In contrast to some of the other films we’ve discussed, it was the studio that wanted a more ambiguous ending. Mario Kassar, the lead producer, felt it was too neat, too positive compared to the dark tone of the rest of the story, as if it came from a different film (a more open ending, implying that the struggle for the future is an ongoing one, would also more easily allow for sequels). Test audiences agreed, and James Cameron relented.

This book has been less about how dystopias have warned us about some distant, possible future, and more what they’ve told us about the fast-oncoming, increasingly probable present. Since we’re here now, it might be time to move on from fictional dystopias. Obviously, good sci-fi continues to be produced, and consumed, as it should. But, we might ask, what do they really tell us that we don’t already know – about ecological catastrophe, class exploitation, and technological hubris? Just as the films highlighted here predicted, the future is becoming less unknown. Paradoxically, ‘no fate but that we make is right’ is correct – but only if we first accept the reality of the world, and of the world soon to come.

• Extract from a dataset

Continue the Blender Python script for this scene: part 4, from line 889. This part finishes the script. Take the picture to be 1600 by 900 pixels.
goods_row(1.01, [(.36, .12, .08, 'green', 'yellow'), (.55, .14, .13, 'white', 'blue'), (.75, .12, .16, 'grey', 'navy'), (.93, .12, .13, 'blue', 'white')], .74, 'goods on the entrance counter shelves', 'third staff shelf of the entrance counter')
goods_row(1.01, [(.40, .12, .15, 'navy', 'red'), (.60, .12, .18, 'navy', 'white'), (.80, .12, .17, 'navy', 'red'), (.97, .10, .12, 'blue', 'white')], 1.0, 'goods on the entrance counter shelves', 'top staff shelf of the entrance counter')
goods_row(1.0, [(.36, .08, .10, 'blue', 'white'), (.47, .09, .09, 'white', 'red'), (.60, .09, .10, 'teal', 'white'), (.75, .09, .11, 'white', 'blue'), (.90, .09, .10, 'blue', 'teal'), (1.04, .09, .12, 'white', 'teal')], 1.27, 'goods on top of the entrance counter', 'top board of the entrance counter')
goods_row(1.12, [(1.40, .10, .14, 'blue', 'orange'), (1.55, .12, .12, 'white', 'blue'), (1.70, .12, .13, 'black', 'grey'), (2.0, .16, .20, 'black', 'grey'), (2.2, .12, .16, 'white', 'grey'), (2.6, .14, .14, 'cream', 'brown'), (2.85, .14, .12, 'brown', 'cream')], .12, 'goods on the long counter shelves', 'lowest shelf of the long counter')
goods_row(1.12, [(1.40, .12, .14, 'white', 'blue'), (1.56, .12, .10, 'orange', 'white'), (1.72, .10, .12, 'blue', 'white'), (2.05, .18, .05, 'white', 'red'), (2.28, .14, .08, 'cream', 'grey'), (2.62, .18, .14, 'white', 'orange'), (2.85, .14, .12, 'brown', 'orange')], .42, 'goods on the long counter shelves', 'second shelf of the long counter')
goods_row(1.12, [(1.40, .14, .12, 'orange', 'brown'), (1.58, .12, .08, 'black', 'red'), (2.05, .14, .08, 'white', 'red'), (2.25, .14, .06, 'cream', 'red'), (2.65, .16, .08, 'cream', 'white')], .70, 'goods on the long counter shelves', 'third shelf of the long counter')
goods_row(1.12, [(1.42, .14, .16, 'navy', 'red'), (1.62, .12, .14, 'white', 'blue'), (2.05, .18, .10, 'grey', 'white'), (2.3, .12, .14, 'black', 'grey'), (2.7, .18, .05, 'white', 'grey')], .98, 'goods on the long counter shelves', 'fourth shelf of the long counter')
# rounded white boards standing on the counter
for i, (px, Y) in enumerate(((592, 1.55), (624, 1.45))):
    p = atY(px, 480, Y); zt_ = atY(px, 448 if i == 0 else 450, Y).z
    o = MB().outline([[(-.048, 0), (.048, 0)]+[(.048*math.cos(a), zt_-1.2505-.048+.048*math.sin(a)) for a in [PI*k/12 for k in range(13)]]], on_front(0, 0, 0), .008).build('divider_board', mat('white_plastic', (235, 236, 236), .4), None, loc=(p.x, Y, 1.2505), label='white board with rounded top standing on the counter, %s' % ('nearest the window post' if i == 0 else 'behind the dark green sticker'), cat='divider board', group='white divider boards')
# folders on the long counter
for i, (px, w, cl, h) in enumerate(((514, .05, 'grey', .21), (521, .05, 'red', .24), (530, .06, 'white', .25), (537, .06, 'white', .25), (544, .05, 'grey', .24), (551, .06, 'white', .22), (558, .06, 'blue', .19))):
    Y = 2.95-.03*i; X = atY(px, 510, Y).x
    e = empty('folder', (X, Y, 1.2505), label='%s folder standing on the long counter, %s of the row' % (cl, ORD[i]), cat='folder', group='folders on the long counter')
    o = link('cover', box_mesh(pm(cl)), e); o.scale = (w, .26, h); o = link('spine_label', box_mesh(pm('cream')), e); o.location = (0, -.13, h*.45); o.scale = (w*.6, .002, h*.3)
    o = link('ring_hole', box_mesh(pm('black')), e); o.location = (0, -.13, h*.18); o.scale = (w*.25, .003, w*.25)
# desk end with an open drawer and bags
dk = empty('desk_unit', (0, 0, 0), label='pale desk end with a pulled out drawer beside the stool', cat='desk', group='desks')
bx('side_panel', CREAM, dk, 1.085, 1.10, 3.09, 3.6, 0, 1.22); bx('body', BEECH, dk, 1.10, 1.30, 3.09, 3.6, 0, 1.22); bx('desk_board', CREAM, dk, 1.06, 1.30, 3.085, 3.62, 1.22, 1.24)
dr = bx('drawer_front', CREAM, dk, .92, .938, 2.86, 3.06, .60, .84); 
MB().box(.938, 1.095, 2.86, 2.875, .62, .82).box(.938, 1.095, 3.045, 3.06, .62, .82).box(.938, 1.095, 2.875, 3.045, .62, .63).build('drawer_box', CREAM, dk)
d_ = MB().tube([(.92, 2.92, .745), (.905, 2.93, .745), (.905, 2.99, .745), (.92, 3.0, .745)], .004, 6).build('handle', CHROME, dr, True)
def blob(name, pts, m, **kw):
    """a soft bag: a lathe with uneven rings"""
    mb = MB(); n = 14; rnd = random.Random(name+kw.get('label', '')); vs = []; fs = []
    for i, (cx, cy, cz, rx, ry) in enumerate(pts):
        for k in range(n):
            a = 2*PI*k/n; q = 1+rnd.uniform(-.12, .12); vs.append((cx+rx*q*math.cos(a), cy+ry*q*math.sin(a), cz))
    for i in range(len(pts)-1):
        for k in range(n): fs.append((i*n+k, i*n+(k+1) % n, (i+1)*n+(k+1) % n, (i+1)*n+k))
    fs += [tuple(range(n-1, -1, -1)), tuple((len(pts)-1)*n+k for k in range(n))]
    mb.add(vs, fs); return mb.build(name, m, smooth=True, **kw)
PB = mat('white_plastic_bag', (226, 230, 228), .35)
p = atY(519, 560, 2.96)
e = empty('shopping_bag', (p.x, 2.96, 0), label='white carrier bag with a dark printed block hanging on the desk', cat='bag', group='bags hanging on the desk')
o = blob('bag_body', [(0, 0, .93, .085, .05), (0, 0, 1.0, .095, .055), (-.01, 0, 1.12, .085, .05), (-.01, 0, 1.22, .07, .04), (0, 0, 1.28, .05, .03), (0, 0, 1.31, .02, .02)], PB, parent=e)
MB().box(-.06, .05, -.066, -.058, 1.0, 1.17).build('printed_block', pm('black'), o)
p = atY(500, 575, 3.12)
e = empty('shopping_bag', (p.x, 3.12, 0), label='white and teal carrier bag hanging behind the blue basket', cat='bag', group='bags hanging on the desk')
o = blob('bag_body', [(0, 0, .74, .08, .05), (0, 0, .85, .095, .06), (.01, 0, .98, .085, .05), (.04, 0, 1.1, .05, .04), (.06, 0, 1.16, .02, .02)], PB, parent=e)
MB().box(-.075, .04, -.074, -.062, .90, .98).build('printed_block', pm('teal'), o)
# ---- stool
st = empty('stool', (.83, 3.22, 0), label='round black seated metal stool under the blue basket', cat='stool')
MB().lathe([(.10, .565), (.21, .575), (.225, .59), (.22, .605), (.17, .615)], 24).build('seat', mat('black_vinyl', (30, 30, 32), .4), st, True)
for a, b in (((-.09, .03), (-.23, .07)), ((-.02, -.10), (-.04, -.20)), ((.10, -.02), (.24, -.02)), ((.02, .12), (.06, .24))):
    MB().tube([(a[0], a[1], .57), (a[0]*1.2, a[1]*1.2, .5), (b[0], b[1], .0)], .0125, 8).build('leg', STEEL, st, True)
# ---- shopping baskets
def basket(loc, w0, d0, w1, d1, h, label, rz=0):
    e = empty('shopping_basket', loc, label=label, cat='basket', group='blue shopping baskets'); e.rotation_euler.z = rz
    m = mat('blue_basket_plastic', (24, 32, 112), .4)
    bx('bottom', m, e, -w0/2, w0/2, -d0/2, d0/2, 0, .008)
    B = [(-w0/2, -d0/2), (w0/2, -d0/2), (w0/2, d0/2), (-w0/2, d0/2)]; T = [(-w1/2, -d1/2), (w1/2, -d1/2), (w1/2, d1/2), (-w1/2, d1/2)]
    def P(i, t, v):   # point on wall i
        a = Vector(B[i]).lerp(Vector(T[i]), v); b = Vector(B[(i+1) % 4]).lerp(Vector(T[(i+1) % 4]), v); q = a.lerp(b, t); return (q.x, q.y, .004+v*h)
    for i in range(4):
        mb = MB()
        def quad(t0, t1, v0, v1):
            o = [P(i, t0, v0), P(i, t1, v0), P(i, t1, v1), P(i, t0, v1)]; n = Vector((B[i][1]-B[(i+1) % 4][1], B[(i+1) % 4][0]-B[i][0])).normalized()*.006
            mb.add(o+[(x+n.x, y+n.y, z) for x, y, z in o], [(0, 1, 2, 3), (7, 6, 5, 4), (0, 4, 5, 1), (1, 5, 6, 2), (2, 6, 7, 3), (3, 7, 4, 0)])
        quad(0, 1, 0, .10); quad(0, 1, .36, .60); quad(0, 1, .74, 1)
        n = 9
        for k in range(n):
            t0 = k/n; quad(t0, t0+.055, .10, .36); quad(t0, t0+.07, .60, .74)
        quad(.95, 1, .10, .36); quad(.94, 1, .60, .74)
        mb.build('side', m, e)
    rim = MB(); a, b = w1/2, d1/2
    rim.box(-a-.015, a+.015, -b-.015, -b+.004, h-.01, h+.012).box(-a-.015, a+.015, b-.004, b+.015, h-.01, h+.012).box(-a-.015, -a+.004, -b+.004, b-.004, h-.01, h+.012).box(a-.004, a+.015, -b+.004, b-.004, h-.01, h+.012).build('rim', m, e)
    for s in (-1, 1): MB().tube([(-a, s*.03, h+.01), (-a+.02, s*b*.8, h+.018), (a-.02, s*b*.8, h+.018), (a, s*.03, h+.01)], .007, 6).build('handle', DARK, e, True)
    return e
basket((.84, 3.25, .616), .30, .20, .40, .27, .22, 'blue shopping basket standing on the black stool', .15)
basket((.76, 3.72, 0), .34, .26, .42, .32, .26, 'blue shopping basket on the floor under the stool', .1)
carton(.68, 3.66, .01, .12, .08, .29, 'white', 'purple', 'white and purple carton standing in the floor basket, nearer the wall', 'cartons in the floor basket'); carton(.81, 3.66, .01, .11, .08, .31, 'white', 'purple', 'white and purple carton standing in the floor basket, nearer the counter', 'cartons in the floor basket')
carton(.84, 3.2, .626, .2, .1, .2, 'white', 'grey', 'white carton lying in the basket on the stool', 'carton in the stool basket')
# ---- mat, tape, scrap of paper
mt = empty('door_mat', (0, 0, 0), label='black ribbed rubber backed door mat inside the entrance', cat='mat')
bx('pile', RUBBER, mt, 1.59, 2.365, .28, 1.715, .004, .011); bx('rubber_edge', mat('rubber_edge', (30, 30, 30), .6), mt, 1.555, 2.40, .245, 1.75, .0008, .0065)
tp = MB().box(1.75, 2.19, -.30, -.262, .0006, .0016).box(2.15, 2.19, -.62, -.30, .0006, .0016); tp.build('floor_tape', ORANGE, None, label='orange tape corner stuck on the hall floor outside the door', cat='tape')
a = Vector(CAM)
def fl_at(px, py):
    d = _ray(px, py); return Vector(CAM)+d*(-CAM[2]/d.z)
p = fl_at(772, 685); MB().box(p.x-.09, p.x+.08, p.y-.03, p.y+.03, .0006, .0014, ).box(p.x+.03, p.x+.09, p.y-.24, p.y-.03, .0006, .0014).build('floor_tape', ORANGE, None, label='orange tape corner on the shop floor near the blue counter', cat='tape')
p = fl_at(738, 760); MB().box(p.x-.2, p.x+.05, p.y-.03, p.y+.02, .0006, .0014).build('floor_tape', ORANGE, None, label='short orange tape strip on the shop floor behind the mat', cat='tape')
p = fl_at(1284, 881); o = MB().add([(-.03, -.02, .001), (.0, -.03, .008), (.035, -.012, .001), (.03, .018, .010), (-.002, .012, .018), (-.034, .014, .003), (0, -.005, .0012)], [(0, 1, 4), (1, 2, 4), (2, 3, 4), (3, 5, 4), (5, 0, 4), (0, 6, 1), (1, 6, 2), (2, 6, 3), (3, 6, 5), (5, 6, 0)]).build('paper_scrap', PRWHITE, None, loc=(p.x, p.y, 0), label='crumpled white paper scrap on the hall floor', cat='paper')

This doesn’t mean it’s over. There might be no future emergency for which we must prepare. Dystopia is here already for some people – it has been for a long time – and for more of us soon. Magical technologies won’t save us, nor will charismatic leaders touting simplistic solutions. But creativity, communities, and commitment will help to save some of us, in some times and places. Just how many times and places, and how many people, is still up to us.

And while much of the argument here has been about inevitability, about the unavoidability of crisis and collapse, there are also better things we can’t anticipate, maybe can’t even begin to imagine. There are the things we don’t yet know – ideas, organizations, movements, ways of living and working and more – in the minds and hearts of new generations who are growing up in collapse and (yet) still want to build better, safer, fairer futures.

In Terminator: Dark Fate, Grace (Mackenzie Davis), a human augmented future super soldier, grabs Sarah’s phone to figure out the geographical coordinates of an anonymous text message sent to the device. “What are you doing?”, asks Sarah. Not wanting to waste time trying to explain her advanced knowledge, Grace responds, “Future shit.”